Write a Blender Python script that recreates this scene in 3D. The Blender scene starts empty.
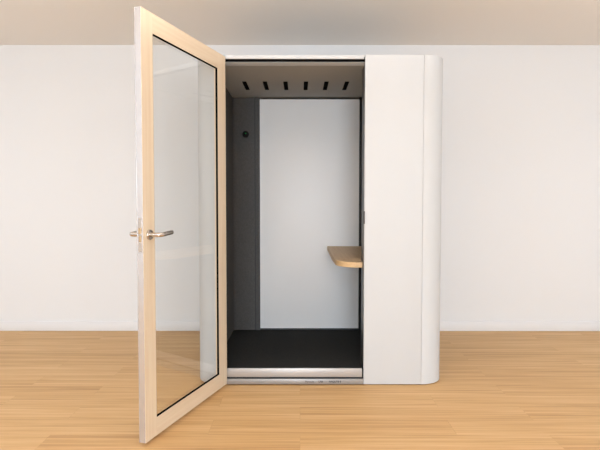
import bpy, bmesh, math
from mathutils import Vector, Matrix
S = bpy.context.scene
C = S.collection
PI = math.pi

# ------------------------------------------------------------------ materials
def lin(r, g, b):
    f = lambda c: (c/255/12.92) if c/255 <= .04045 else ((c/255+.055)/1.055)**2.4
    return (f(r), f(g), f(b), 1)

def new_mat(name):
    m = bpy.data.materials.new(name); m.use_nodes = True
    nt = m.node_tree
    return m, nt, nt.nodes['Principled BSDF']

def N(nt, t, **kw):
    n = nt.nodes.new(t)
    for k, v in kw.items(): setattr(n, k, v)
    return n

def plain(name, col, rough=.5, metal=0., spec=.5, noise=0., scale=60., bump=0., coat=0.):
    m, nt, b = new_mat(name)
    b.inputs['Base Color'].default_value = col
    b.inputs['Roughness'].default_value = rough
    b.inputs['Metallic'].default_value = metal
    b.inputs['Specular IOR Level'].default_value = spec
    b.inputs['Coat Weight'].default_value = coat
    tc = N(nt, 'ShaderNodeTexCoord')
    nz = N(nt, 'ShaderNodeTexNoise'); nz.inputs['Scale'].default_value = scale; nz.inputs['Detail'].default_value = 5
    nt.links.new(tc.outputs['Object'], nz.inputs['Vector'])
    if noise:
        mx = N(nt, 'ShaderNodeMix', data_type='RGBA')
        mx.inputs['A'].default_value = tuple(c*(1-noise) for c in col[:3]) + (1,)
        mx.inputs['B'].default_value = tuple(min(1, c*(1+noise)) for c in col[:3]) + (1,)
        nt.links.new(nz.outputs['Fac'], mx.inputs['Factor'])
        nt.links.new(mx.outputs['Result'], b.inputs['Base Color'])
    if bump:
        bp = N(nt, 'ShaderNodeBump'); bp.inputs['Strength'].default_value = bump; bp.inputs['Distance'].default_value = .002
        nt.links.new(nz.outputs['Fac'], bp.inputs['Height'])
        nt.links.new(bp.outputs['Normal'], b.inputs['Normal'])
    return m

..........

▸ **Exercise instructions**:
Would you reproduce the lines above, from the very first through the line containing "return (f(r), f(g), f(b), 1)", exactly and without the pictures?

▸ **Solution for this exercise**:
Write a Blender Python script that recreates this scene in 3D. The Blender scene starts empty.
import bpy, bmesh, math
from mathutils import Vector, Matrix
S = bpy.context.scene
C = S.collection
PI = math.pi

# ------------------------------------------------------------------ materials
def lin(r, g, b):
    f = lambda c: (c/255/12.92) if c/255 <= .04045 else ((c/255+.055)/1.055)**2.4
    return (f(r), f(g), f(b), 1)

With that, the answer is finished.